L'allarme per la "desertificazione" del Meridione fu lanciato qualche anno fa dallo Svimez, l'associazione per lo sviluppo dell'industria nel Mezzogiorno, un ente privato senza fini di lucro istituito il 2 dicembre del 1946. L'allarme lanciato era estremamente preoccupante.
Negli ultimi anni vi erano più morti che nascite, come non accadeva dal 1918; la migrazione verso il Nord Italia o Europa era e rimane massiccia, come negli anni ’50-’60; e il numero di occupati era sceso sotto i sei milioni, e questo non succedeva dal 1977, quando l’Italia usciva dalla crisi energetica. Negli ultimi due anni i dati, sopratutto nel settore industriale, sono un po' migliorati, ma il quadro rimane estremamente preoccupante.

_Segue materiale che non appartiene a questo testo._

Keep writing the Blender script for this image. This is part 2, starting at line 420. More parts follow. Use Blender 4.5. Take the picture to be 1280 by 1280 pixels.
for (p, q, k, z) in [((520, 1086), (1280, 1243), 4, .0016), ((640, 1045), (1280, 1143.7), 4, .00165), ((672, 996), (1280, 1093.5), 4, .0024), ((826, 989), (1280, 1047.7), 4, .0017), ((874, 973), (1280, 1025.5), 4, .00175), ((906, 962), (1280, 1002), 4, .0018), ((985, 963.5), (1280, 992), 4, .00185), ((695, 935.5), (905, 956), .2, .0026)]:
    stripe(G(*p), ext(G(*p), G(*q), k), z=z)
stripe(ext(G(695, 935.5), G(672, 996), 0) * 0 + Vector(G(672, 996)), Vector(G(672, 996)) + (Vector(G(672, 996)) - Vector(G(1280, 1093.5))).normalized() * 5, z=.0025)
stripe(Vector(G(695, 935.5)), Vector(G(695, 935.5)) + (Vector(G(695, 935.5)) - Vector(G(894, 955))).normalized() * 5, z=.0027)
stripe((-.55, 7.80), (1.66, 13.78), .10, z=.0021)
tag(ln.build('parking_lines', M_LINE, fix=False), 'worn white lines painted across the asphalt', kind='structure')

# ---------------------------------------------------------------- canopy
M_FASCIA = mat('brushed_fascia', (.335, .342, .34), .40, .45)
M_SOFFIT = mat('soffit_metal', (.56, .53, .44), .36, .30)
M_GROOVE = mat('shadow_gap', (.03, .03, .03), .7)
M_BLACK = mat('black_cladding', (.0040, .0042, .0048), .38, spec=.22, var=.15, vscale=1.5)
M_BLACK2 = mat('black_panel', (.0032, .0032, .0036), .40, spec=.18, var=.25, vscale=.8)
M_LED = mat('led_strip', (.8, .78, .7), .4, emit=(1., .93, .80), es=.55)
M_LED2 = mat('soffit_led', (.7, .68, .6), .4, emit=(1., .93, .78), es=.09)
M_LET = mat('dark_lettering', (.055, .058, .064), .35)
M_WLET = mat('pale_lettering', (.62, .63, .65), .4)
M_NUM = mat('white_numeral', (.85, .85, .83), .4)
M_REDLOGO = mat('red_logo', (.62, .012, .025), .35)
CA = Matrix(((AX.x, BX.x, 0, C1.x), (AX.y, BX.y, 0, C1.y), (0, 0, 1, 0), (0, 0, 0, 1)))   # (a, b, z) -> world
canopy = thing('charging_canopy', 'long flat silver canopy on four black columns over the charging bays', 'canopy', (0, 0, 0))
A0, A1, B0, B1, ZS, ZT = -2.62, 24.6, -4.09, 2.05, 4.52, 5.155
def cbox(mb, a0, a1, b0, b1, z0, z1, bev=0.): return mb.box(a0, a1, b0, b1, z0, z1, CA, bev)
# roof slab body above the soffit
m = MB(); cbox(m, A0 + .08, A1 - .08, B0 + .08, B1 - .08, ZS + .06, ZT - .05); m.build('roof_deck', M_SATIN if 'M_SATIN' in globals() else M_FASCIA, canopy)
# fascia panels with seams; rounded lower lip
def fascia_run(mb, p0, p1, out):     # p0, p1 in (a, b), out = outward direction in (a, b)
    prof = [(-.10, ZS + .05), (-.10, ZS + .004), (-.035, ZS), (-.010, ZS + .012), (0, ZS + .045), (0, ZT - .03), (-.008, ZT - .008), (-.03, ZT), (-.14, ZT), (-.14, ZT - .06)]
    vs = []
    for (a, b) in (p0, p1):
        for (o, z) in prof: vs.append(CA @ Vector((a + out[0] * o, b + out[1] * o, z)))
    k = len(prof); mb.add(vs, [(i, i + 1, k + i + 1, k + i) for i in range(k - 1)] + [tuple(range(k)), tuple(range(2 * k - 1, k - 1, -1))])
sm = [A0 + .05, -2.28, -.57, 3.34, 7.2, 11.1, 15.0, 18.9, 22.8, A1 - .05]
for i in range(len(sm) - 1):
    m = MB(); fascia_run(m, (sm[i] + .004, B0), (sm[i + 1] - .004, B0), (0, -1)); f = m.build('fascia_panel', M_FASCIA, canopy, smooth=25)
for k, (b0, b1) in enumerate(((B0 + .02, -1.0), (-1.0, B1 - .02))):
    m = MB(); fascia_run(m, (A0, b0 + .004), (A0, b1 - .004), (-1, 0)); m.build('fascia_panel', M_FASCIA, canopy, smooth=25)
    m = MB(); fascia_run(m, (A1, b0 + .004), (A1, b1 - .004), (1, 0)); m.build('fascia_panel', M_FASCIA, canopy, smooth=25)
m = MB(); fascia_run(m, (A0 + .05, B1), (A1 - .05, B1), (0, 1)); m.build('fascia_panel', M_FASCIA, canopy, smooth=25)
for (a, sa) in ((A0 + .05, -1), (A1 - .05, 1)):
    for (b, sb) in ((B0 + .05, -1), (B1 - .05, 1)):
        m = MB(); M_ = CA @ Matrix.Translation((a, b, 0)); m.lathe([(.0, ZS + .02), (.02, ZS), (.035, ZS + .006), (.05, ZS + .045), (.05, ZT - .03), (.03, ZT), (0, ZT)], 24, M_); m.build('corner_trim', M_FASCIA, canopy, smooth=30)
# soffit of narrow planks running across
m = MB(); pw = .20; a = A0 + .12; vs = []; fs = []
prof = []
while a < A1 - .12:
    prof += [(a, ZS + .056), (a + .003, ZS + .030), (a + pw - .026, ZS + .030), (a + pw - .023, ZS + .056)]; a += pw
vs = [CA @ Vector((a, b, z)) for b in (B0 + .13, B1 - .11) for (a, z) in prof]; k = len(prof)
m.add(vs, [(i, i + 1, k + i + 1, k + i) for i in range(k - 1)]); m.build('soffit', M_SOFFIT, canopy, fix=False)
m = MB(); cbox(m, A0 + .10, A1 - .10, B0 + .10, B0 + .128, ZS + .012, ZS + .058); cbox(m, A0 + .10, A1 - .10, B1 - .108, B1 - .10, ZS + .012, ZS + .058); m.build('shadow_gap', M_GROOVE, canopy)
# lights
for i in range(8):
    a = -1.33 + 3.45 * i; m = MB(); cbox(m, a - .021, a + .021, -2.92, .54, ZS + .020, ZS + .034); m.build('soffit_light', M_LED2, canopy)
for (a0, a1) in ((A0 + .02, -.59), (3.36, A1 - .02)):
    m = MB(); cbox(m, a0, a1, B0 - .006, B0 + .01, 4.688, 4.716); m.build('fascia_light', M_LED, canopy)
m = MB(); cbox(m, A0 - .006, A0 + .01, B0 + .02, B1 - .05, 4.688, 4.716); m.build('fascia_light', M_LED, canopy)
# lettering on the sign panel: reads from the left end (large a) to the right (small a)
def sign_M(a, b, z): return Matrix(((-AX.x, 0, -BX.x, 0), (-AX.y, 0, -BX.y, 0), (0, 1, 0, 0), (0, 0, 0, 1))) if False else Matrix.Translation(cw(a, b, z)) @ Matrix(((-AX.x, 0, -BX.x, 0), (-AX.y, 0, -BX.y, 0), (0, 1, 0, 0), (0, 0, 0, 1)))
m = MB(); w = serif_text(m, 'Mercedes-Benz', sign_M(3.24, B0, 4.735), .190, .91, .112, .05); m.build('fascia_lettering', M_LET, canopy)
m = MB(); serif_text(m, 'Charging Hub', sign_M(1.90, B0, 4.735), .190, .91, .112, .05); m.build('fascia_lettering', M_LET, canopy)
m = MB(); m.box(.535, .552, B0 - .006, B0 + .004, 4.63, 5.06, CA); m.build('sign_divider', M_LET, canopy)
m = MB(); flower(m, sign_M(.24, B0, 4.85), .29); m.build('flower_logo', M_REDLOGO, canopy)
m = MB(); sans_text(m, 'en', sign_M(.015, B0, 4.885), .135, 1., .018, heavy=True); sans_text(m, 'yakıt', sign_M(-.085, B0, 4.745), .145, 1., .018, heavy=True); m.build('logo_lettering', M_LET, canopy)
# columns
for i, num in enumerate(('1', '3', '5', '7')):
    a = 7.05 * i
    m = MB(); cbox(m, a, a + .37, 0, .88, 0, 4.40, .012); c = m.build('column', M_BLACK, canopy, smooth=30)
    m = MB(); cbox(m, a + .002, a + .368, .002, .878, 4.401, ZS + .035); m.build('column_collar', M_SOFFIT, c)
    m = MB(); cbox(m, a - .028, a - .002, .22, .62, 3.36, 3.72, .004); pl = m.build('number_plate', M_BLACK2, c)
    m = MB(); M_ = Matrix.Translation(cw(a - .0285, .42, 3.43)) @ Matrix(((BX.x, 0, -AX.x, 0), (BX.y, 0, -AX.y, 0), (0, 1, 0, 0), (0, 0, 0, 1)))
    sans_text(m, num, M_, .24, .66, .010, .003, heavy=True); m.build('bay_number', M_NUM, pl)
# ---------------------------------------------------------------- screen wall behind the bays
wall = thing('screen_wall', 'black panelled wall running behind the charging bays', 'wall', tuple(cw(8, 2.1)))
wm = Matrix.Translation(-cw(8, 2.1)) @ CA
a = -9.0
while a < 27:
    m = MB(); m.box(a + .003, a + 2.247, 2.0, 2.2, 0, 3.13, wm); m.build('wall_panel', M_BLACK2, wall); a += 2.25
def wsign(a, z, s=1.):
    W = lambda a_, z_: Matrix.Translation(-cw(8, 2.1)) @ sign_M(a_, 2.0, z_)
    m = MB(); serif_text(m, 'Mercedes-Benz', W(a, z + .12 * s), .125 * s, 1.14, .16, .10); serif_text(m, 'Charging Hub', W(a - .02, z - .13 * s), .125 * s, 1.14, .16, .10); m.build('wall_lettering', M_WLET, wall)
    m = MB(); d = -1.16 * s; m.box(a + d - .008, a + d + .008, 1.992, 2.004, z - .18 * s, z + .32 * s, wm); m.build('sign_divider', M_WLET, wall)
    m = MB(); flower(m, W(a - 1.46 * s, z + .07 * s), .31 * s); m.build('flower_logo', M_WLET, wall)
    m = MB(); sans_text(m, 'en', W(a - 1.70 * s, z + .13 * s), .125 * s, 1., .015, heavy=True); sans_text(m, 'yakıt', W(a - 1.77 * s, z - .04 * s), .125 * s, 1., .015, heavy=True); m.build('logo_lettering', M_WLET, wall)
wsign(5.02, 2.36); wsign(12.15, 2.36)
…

Secondo il rapporto Svimez 2017 l'economia pugliese nel 2016 ha "molto frenato (+0,7%) rispetto al positivo andamento del 2015, perché è andata male l’agricoltura, che ha un peso notevole nell’economia regionale, e i servizi sono rimasti pressoché stazionari. Anche le costruzioni in Puglia sono cresciute poco, mentre l’industria, nonostante tutto, è in ripresa rispetto alla caduta dell’anno precedente".
Lo Svimez è stato fondato da un gruppo di importanti personalità del mondo industriale e finanziario italiano che durante la Seconda Guerra mondiale decise di dare vita a un centro di ricerche e studi specializzato sul Mezzogiorno.
Sono cittadini privati, spesso anche settentrionali: tra loro Rodolfo Morandi, Giuseppe Paratore, Francesco Giordani, Giuseppe Cenzato, Donato Menichella e Pasquale Saraceno.
Obiettivo principale dell’Associazione è lo studio dell’economia del Mezzogiorno, per proporre a istituzioni centrali e locali concreti programmi di sviluppo delle Regioni meridionali.